## Source excerpt
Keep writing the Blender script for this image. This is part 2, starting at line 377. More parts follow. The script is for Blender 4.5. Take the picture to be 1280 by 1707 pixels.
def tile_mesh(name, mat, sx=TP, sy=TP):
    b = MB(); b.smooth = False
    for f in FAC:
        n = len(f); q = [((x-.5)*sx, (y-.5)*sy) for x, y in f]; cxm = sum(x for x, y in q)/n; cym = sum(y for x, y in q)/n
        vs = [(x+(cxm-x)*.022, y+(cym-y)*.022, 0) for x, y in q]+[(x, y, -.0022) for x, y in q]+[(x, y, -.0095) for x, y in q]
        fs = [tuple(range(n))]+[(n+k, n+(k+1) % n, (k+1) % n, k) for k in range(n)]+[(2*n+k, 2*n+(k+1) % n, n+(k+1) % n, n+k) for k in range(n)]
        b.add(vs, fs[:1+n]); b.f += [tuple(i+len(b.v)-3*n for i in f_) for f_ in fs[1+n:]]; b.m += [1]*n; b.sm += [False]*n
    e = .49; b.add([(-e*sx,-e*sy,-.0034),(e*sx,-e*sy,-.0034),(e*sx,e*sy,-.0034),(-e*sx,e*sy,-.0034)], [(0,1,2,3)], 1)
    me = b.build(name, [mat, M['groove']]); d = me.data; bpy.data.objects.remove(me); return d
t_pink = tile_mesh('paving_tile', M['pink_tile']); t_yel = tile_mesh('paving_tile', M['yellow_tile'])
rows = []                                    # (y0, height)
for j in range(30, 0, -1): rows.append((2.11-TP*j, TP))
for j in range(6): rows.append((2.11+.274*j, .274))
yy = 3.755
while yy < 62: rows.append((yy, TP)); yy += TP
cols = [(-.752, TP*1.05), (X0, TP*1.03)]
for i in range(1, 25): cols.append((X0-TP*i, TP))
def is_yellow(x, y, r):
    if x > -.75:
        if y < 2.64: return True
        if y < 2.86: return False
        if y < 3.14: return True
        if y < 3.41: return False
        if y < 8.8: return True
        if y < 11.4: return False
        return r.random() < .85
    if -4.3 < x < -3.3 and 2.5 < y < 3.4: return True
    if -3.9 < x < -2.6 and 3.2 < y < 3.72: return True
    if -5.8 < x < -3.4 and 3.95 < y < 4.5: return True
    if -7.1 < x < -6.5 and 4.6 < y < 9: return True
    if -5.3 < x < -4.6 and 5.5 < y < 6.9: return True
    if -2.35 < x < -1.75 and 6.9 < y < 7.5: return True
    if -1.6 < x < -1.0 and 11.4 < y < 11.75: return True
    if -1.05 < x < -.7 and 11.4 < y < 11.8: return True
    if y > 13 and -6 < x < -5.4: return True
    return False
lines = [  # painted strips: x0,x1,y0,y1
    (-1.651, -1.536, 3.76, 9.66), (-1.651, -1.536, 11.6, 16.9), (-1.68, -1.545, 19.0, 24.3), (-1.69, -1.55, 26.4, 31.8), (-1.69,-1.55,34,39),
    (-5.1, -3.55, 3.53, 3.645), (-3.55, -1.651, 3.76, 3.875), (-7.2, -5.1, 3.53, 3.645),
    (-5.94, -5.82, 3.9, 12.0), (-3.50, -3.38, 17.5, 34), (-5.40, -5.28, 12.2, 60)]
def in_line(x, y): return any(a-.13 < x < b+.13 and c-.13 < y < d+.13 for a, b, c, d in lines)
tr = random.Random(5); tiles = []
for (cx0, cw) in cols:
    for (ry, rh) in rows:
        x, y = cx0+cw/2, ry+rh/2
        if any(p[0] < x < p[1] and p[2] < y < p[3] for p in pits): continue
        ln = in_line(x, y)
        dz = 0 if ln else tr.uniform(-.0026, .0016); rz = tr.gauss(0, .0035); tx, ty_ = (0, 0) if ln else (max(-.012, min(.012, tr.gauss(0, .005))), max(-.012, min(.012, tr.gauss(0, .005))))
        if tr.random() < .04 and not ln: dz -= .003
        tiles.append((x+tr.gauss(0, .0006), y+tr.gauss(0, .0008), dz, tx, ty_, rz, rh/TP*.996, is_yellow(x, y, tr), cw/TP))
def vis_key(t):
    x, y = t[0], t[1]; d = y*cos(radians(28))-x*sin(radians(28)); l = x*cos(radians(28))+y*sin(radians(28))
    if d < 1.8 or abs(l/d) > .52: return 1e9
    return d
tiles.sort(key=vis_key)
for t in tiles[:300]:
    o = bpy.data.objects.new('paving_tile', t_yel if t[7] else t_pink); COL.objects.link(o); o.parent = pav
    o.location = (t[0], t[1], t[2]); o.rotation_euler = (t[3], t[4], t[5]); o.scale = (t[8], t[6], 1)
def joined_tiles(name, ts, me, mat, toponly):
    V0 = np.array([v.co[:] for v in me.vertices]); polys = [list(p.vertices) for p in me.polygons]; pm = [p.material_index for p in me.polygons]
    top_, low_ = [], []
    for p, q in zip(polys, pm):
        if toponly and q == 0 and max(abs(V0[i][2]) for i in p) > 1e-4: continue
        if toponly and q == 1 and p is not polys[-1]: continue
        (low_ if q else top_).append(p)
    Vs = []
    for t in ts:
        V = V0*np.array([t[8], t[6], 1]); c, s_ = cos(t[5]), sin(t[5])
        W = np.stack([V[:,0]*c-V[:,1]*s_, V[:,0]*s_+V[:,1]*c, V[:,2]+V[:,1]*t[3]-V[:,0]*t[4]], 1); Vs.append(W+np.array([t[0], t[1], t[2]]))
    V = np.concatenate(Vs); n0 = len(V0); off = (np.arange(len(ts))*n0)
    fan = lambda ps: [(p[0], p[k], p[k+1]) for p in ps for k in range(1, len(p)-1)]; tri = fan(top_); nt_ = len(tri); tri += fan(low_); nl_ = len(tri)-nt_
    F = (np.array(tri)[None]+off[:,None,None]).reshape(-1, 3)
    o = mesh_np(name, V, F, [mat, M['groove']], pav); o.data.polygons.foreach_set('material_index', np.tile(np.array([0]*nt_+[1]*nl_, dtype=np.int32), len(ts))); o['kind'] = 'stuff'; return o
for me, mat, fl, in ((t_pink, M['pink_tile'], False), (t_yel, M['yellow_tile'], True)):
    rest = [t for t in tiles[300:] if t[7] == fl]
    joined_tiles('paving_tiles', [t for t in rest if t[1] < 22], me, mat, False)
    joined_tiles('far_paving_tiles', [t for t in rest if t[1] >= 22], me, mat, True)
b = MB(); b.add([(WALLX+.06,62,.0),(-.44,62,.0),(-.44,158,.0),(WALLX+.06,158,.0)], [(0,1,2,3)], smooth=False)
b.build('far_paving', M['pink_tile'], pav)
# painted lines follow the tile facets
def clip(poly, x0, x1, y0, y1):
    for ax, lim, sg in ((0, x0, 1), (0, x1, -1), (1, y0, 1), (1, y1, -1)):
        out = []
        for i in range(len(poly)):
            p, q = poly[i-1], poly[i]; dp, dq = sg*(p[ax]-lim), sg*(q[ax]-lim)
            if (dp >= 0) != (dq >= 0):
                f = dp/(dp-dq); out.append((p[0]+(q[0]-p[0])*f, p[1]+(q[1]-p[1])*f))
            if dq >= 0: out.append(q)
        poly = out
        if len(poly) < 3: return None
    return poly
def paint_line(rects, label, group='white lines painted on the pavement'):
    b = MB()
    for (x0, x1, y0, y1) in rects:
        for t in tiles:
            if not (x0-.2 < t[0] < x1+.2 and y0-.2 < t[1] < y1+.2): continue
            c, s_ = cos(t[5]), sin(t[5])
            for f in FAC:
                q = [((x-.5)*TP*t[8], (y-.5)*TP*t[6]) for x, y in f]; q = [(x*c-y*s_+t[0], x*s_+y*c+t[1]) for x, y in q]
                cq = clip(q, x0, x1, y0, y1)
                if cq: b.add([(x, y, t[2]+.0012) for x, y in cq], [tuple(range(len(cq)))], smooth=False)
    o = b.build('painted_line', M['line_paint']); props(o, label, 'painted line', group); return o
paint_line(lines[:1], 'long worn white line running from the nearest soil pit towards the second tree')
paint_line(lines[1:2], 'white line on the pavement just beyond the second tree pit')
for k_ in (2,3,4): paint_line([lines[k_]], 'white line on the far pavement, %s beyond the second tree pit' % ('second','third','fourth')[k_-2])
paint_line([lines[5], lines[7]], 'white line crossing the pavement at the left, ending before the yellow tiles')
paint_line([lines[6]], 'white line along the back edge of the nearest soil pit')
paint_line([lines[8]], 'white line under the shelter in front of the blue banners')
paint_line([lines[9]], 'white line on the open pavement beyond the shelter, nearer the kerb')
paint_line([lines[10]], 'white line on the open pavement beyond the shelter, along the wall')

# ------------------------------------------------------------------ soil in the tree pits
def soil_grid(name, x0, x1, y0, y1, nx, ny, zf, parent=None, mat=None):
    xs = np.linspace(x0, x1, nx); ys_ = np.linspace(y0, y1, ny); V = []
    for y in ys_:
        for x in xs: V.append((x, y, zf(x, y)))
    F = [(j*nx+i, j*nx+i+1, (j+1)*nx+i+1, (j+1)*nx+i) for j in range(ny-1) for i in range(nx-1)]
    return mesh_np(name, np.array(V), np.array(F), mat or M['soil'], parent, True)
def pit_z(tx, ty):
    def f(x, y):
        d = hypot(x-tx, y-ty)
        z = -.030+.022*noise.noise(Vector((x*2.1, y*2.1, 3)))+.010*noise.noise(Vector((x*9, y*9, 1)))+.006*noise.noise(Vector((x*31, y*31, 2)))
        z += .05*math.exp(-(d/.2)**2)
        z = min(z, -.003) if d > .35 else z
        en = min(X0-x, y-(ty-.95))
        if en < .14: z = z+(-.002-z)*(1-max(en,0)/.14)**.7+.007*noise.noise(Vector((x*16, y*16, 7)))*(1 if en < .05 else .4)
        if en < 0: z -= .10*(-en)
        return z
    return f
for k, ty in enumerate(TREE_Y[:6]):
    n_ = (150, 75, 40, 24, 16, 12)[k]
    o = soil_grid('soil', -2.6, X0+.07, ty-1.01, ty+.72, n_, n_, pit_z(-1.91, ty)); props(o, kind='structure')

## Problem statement
Collect the lines of the data that carry the word "follow".

## The reply
Keep writing the Blender script for this image. This is part 2, starting at line 377. More parts follow. The script is for Blender 4.5. Take the picture to be 1280 by 1707 pixels.
# painted lines follow the tile facets